Why Lost is the New Found: How Heineken and Jeep are inviting us to get lost in very different ways

Heineken’s Voyage Ad, currently playing on a cinema screen near you

so last night I enjoyed a cheeky Sunday night trip to the cinema with Connerty, Jez and Fingers to see Brad take on the zombie apocalypse – which you’ll be happy to hear he did magnificently. before the action started however the above effort for Heineken played out. its a great ad – if slightly indulgent (btw if you think the 60″ is indulgent check out the ‘exclusive version’).

all of which is all very well and indulgent, and good on Heineken for the effort … but at the end there’s a blink-and-you-miss-it call to action directing you to www.heineken.com/voyage alongside the copy ‘legendary travelers wanted’. so having literally been called to action and after a few seconds of digging today I tracked down – via said website – another website entirely … a branded YouTube channel in fact, called Heineken Dropped:

heineken_dropped_youtube

… a content-generating, exclusive-experiencing, PR-generating platform of a thing in which guys (the site is quite clear on this aspect) are ‘dropped’ in the middle of nowhere.

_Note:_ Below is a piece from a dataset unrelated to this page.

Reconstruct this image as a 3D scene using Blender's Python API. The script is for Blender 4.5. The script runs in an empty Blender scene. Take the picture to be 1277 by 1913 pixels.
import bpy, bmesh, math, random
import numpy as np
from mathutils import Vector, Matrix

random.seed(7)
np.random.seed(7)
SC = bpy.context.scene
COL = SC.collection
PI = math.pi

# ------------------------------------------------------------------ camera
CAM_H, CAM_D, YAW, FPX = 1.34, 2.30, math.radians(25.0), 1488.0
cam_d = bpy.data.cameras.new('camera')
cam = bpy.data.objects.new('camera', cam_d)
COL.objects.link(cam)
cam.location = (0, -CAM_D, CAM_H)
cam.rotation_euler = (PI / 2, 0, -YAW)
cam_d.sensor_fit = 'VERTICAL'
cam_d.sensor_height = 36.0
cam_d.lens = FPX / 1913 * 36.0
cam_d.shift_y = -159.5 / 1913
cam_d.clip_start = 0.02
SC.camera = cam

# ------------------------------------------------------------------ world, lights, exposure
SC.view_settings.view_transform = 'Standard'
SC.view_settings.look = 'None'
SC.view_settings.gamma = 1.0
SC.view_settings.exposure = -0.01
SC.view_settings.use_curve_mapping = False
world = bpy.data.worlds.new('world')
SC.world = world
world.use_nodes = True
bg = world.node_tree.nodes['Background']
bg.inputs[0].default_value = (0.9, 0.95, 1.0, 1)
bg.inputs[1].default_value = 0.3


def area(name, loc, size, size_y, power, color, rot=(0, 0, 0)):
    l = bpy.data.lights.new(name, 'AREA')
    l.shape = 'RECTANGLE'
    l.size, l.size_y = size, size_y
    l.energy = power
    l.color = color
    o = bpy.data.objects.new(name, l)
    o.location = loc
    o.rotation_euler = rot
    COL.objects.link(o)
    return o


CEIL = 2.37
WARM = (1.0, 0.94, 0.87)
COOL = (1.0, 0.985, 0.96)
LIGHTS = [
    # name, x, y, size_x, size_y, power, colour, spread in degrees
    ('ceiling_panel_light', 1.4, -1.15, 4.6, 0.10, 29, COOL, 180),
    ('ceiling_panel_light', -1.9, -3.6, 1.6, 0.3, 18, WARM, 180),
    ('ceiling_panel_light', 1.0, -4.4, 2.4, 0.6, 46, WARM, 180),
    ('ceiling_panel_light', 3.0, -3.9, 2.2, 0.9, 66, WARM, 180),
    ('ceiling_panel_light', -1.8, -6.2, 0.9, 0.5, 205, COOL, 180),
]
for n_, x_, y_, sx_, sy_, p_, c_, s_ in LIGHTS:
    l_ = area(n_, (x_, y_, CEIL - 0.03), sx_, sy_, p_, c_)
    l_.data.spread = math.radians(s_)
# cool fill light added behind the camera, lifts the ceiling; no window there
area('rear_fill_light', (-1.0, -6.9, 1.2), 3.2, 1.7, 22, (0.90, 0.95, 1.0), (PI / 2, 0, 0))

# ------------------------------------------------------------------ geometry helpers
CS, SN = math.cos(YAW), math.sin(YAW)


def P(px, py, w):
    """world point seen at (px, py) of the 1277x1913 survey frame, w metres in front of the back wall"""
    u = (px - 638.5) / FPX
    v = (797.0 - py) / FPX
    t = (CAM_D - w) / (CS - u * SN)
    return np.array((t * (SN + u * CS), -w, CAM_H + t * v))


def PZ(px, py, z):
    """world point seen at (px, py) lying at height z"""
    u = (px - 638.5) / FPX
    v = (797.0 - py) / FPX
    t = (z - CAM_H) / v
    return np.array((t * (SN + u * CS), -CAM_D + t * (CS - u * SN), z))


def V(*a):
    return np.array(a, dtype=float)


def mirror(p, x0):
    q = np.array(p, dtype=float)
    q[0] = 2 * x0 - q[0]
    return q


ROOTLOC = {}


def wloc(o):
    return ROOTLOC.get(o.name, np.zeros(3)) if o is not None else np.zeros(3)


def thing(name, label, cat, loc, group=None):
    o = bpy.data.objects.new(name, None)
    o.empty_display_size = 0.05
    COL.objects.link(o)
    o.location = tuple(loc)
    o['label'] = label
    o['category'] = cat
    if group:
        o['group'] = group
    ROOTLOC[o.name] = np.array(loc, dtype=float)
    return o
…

adventure, of course, ensues – as evidenced by the trailer for episode one

and then in one of those frequent ‘wait for a bus’ moments I was catching up with the awesome James’ Media in Brief document from Friday (Volume 2, Issue 18 to be precise), the video of the week in which was only this little effort for Jeep by Leo Burnett Buenos Aires:

so within 24 hours a beer and a car brand both inviting me, in two very different ways, to get lost. Heineken through a competition to experience an exclusive adventure in the middle of nowhere and Jeep through a GPS that takes me on my very own individual trip to, well, the middle of nowhere.

what’s interesting (to Mediation at least) is how one territory can be explored through two very different and contrasting media models. one exclusive, the other open to anyone (presumably with a GPS and a four wheel drive) … one fulfilled through content and the other through technology … one in which nowhere is idealised and the other in which nowhere is radically accessible … and one which operates at the head of Anderson’s Long Tail and the other which thrives in the tail.

in a post far back in the mists of time (July 2009 specifically) I described the need to think about audiences with a new lore of averages.

“when we describe target audiences we should be thinking of them as sitting along the above spectrum.  how do we plan on one hand for the very few but valuable super-attention givers from whom a lot of the effectiveness of the media investment will derive?  whilst on the other hand plan for the ‘mode’ individuals, the vast majority who will contribute the smallest amount of attention to what we have to say?”

what’s interesting is how these two platforms operate exclusively against each: Heineken creating content to be distributed to the passive massive along the tail, Jeep inviting individuals to experience nowhere for themselves. neither is, I suppose, more right than the other … but I can’t help but wonder what they have to learn from each other?

how could Heineken enable more participation in their Dropped platform, and how could Jeep amplify the individual experiences of finding nowhere to maximise reach of their investment? after that I suppose that there’s only one question … how would you prefer to get lost?